Sex, Violence, and Vulgarity: Reclaiming the Female Body in French Art
For travelers seeking an interlude from active life in the form of life on canvas, look no further than the Centre Pompidou in Paris. But beware: the concept of the current exhibition, ‘Women Artists’ (Artistes Femmes), is neither for the faint of heart nor for the faint of stomach. Installed in May 2009, many of the pieces, which include painting, sculpture, mixed media, photography and video, are sexually charged, violent and vulgar. This isn’t an insensitive analysis. In fact, the significance of the work is embodied in its aesthetic crudeness-the pieces reveal women exploring their bodies in ways that only men have previously done, and thus reclaiming their figures and bodily experiences.
The exhibition is divided into eight themes, but the overriding objective in all of the pieces is the art of redefinition. Until several decades ago, art created by women was largely unrepresented in major museums. Thus, the concept of devoting an exhibition exclusively to women is by nature redefining the world of modern art: grabbing the audience, shaking it by the shoulders, and exclaiming: yes, women can do that too…

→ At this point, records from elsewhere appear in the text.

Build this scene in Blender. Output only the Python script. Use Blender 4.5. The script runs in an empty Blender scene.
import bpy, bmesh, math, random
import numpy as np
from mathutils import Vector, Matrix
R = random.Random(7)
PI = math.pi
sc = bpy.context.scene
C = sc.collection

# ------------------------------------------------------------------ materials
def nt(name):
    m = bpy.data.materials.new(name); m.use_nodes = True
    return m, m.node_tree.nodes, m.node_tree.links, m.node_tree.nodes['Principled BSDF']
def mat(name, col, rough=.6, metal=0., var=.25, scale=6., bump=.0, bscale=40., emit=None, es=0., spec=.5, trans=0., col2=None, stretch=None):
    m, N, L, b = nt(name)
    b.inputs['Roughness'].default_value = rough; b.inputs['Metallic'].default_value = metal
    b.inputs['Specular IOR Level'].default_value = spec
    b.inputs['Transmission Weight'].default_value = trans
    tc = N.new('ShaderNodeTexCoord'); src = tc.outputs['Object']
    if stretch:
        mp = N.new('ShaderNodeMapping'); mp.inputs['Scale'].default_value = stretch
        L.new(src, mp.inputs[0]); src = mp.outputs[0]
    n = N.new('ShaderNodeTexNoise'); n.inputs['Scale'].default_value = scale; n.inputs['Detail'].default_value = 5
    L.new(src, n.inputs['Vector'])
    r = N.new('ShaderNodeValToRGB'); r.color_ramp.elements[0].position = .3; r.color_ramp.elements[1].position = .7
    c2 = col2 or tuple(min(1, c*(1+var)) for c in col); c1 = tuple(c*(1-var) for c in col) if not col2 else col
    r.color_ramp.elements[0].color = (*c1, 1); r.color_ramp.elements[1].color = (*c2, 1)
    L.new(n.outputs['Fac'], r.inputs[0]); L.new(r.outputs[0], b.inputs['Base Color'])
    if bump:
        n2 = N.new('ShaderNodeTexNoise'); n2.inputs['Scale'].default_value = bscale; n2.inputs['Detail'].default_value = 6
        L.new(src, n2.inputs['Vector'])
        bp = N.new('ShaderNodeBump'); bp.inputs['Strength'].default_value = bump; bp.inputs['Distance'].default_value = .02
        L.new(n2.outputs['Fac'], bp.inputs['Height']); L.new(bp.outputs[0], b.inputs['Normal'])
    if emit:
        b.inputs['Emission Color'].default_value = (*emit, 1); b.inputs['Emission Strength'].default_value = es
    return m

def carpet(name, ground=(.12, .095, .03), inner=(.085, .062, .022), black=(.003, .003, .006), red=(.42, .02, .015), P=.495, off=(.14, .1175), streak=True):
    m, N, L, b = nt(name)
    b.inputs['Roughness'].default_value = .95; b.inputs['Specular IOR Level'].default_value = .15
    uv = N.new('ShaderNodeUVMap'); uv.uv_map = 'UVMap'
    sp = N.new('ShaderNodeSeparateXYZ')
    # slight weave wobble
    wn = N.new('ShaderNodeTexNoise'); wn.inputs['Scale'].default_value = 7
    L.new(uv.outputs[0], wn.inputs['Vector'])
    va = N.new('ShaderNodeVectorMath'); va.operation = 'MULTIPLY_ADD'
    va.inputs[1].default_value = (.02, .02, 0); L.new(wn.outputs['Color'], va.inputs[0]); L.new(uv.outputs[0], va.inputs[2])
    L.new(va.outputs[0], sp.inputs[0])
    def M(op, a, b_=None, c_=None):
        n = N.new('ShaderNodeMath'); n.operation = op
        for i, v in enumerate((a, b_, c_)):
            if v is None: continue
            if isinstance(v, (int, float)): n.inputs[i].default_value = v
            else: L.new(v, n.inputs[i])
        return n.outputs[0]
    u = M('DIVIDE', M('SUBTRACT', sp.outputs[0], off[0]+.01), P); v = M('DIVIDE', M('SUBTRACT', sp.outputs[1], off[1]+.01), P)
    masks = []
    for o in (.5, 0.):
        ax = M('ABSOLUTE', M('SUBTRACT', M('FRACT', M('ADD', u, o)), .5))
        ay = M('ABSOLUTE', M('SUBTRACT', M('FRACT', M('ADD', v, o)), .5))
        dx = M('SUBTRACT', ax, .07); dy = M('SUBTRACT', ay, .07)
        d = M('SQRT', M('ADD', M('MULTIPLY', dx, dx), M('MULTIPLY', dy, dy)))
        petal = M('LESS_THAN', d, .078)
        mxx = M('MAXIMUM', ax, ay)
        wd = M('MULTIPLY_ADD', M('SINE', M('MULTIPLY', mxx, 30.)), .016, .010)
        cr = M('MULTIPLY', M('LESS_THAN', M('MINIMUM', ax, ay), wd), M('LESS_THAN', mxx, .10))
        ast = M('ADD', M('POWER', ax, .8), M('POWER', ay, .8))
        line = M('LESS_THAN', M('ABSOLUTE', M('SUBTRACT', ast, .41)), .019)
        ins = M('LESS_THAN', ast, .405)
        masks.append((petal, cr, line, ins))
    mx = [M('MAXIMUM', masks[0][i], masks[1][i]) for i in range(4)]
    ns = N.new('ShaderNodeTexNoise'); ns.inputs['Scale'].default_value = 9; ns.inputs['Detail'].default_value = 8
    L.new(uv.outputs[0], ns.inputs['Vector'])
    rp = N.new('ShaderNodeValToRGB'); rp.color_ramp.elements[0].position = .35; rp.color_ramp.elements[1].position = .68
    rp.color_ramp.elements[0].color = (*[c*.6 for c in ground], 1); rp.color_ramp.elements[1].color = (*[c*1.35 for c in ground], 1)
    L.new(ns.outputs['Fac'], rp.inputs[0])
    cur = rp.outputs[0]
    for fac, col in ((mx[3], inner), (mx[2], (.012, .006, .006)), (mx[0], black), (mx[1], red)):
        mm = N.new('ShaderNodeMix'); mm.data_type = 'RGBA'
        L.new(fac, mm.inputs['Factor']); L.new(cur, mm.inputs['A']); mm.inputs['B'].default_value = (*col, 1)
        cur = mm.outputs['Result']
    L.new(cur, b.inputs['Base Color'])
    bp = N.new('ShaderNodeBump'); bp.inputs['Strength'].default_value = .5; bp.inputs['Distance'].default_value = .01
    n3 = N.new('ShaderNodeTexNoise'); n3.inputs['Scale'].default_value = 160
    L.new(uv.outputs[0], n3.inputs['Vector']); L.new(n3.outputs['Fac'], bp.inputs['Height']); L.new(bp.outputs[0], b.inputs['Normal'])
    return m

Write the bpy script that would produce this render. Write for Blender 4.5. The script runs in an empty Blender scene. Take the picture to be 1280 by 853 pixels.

The oeuvres I found most stimulating were those that did not shy away from abrasive or shocking images. One example is Francoise Janicot’s photograph “L’enconnage” (Sexual Act), displayed in the Corps Slogan (Activist Body) section, which shows a human head wrapped entirely in string, the skin and facial features masked. According to an explanation, the piece depicts Janicot herself tied up, a commentary on the difficulties of being at once a mother, wife and artist in the 1970s. In using physical discomfort to convey the woman’s role at that time, she elicits empathy in the viewer.
Other, much more explicit pieces included my personal favorite, Evelyne Axell’s “Le Retour de Tarzan” (“The Return of Tarzan”), completed in 1972 and displayed in Feu Volonte (Free Fire). This piece was inspired by pop media featuring bright neon colors and images which are layered, so that certain facets of the piece seem to be raised from the rest of the work. The woman is in the foreground, lying with her nipples exposed and caressing a docile lion and a ‘slippery fish sliding between her legs’ (as the plaque erotically informs the viewer).
A blog about Axell and “Le Retour de Tarzan” (http://elles.centrepompidou.fr) describes her artwork as “modernity relying on her body-on the pleasure derived from an active female sexuality…[using] radical employment of the pin-up-pop culture’s misogynist staple of the sexual woman-in its most pornographic manifestations…as an emblem of active female sexuality.”
Whereas the first piece is Janicot’s dialogue with herself-a tangible depiction of the pressure she felt while trying to juggle several societal roles in a society that did not credit her trials, the second piece is Axell’s effort to reclaim the female body for women in general. While men have been exploring the female body physically and visually through art for centuries, women have contributed little to their own image. Since the conception of Christianity, the woman has been viewed as malicious and deceptive, the cunning Eve to the unassuming Adam (or else the ‘just play dumb’ Adam who’s slipping you GHB at the bar). Axell’s piece colorfully and poignantly suggests that women are in fact no higher or lower than men, they want sex too-but more importantly, they know when they want it.
These images of violence, discomfort and flagrant sex are rarely images that women willingly use in self-descriptive art. Yet, in this exhibition, women artists reclaim and redefine their bodies, societal roles, and sex in art as a femaleexperience and not merely one imposed upon females by men and a patriarchal arrangement. By reshaping social dialogue, these artists give the woman’s perspective an active voice.